Your goal —
Go through the data below and copy it exactly, skipping every picture.
···
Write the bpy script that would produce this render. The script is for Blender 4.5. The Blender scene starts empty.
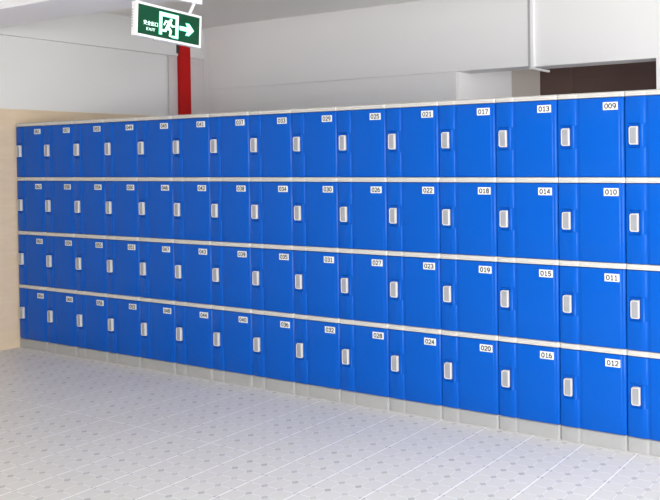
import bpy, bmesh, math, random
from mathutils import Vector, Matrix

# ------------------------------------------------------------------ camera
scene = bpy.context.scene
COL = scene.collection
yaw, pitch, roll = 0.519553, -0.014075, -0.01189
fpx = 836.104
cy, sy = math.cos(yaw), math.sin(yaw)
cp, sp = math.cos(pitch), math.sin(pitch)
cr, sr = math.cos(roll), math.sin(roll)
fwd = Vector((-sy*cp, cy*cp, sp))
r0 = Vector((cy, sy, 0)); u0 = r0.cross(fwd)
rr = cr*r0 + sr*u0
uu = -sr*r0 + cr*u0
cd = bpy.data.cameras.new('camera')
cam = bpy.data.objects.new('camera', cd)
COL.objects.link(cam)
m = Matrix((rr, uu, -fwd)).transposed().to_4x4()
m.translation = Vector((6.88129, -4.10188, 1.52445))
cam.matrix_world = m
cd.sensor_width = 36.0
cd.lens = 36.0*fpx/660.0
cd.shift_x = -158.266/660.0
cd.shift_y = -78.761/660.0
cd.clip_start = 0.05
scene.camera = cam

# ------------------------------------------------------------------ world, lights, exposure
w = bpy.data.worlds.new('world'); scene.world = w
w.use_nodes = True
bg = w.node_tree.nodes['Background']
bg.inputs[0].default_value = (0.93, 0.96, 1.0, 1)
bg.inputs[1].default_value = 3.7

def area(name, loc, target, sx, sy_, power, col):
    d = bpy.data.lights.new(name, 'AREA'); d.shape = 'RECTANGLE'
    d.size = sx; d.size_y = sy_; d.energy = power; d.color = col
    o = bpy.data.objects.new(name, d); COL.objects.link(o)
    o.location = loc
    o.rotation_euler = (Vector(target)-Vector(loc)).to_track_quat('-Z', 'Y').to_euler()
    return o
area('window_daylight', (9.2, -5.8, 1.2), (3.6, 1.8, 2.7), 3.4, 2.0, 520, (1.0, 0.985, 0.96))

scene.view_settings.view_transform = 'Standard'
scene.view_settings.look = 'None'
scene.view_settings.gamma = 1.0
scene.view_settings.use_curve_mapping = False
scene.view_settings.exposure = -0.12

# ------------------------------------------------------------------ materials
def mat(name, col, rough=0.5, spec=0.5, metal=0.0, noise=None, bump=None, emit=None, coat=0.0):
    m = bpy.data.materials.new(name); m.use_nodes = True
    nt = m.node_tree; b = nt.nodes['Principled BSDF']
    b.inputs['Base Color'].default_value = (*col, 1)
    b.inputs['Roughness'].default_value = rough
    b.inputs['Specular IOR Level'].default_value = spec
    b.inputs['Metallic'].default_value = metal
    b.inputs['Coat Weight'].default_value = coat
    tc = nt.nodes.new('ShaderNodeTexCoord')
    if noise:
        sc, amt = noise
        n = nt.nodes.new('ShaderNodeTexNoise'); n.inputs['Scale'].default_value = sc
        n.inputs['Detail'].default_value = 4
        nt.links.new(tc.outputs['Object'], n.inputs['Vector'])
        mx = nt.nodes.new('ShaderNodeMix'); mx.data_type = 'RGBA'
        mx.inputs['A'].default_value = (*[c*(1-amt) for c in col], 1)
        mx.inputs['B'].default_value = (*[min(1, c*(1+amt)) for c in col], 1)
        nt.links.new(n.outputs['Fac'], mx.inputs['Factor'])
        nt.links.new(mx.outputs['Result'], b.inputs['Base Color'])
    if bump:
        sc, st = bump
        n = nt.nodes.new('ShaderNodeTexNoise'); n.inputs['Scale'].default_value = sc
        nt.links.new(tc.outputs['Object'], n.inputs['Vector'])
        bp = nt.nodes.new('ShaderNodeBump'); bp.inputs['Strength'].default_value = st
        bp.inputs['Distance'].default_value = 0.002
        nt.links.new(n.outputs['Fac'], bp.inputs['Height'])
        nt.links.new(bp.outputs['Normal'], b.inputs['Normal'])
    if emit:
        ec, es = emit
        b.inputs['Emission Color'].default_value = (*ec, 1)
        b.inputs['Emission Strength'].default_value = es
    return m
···
Answer to this exercise —
Write the bpy script that would produce this render. The script is for Blender 4.5. The Blender scene starts empty.
import bpy, bmesh, math, random
from mathutils import Vector, Matrix

# ------------------------------------------------------------------ camera
scene = bpy.context.scene
COL = scene.collection
yaw, pitch, roll = 0.519553, -0.014075, -0.01189
fpx = 836.104
cy, sy = math.cos(yaw), math.sin(yaw)
cp, sp = math.cos(pitch), math.sin(pitch)
cr, sr = math.cos(roll), math.sin(roll)
fwd = Vector((-sy*cp, cy*cp, sp))
r0 = Vector((cy, sy, 0)); u0 = r0.cross(fwd)
rr = cr*r0 + sr*u0
uu = -sr*r0 + cr*u0
cd = bpy.data.cameras.new('camera')
cam = bpy.data.objects.new('camera', cd)
COL.objects.link(cam)
m = Matrix((rr, uu, -fwd)).transposed().to_4x4()
m.translation = Vector((6.88129, -4.10188, 1.52445))
cam.matrix_world = m
cd.sensor_width = 36.0
cd.lens = 36.0*fpx/660.0
cd.shift_x = -158.266/660.0
cd.shift_y = -78.761/660.0
cd.clip_start = 0.05
scene.camera = cam

# ------------------------------------------------------------------ world, lights, exposure
w = bpy.data.worlds.new('world'); scene.world = w
w.use_nodes = True
bg = w.node_tree.nodes['Background']
bg.inputs[0].default_value = (0.93, 0.96, 1.0, 1)
bg.inputs[1].default_value = 3.7

def area(name, loc, target, sx, sy_, power, col):
    d = bpy.data.lights.new(name, 'AREA'); d.shape = 'RECTANGLE'
    d.size = sx; d.size_y = sy_; d.energy = power; d.color = col
    o = bpy.data.objects.new(name, d); COL.objects.link(o)
    o.location = loc
    o.rotation_euler = (Vector(target)-Vector(loc)).to_track_quat('-Z', 'Y').to_euler()
    return o
area('window_daylight', (9.2, -5.8, 1.2), (3.6, 1.8, 2.7), 3.4, 2.0, 520, (1.0, 0.985, 0.96))

scene.view_settings.view_transform = 'Standard'
scene.view_settings.look = 'None'
scene.view_settings.gamma = 1.0
scene.view_settings.use_curve_mapping = False
scene.view_settings.exposure = -0.12

# ------------------------------------------------------------------ materials
def mat(name, col, rough=0.5, spec=0.5, metal=0.0, noise=None, bump=None, emit=None, coat=0.0):
    m = bpy.data.materials.new(name); m.use_nodes = True
    nt = m.node_tree; b = nt.nodes['Principled BSDF']
    b.inputs['Base Color'].default_value = (*col, 1)
    b.inputs['Roughness'].default_value = rough
    b.inputs['Specular IOR Level'].default_value = spec
    b.inputs['Metallic'].default_value = metal
    b.inputs['Coat Weight'].default_value = coat
    tc = nt.nodes.new('ShaderNodeTexCoord')
    if noise:
        sc, amt = noise
        n = nt.nodes.new('ShaderNodeTexNoise'); n.inputs['Scale'].default_value = sc
        n.inputs['Detail'].default_value = 4
        nt.links.new(tc.outputs['Object'], n.inputs['Vector'])
        mx = nt.nodes.new('ShaderNodeMix'); mx.data_type = 'RGBA'
        mx.inputs['A'].default_value = (*[c*(1-amt) for c in col], 1)
        mx.inputs['B'].default_value = (*[min(1, c*(1+amt)) for c in col], 1)
        nt.links.new(n.outputs['Fac'], mx.inputs['Factor'])
        nt.links.new(mx.outputs['Result'], b.inputs['Base Color'])
    if bump:
        sc, st = bump
        n = nt.nodes.new('ShaderNodeTexNoise'); n.inputs['Scale'].default_value = sc
        nt.links.new(tc.outputs['Object'], n.inputs['Vector'])
        bp = nt.nodes.new('ShaderNodeBump'); bp.inputs['Strength'].default_value = st
        bp.inputs['Distance'].default_value = 0.002
        nt.links.new(n.outputs['Fac'], bp.inputs['Height'])
        nt.links.new(bp.outputs['Normal'], b.inputs['Normal'])
    if emit:
        ec, es = emit
        b.inputs['Emission Color'].default_value = (*ec, 1)
        b.inputs['Emission Strength'].default_value = es
    return m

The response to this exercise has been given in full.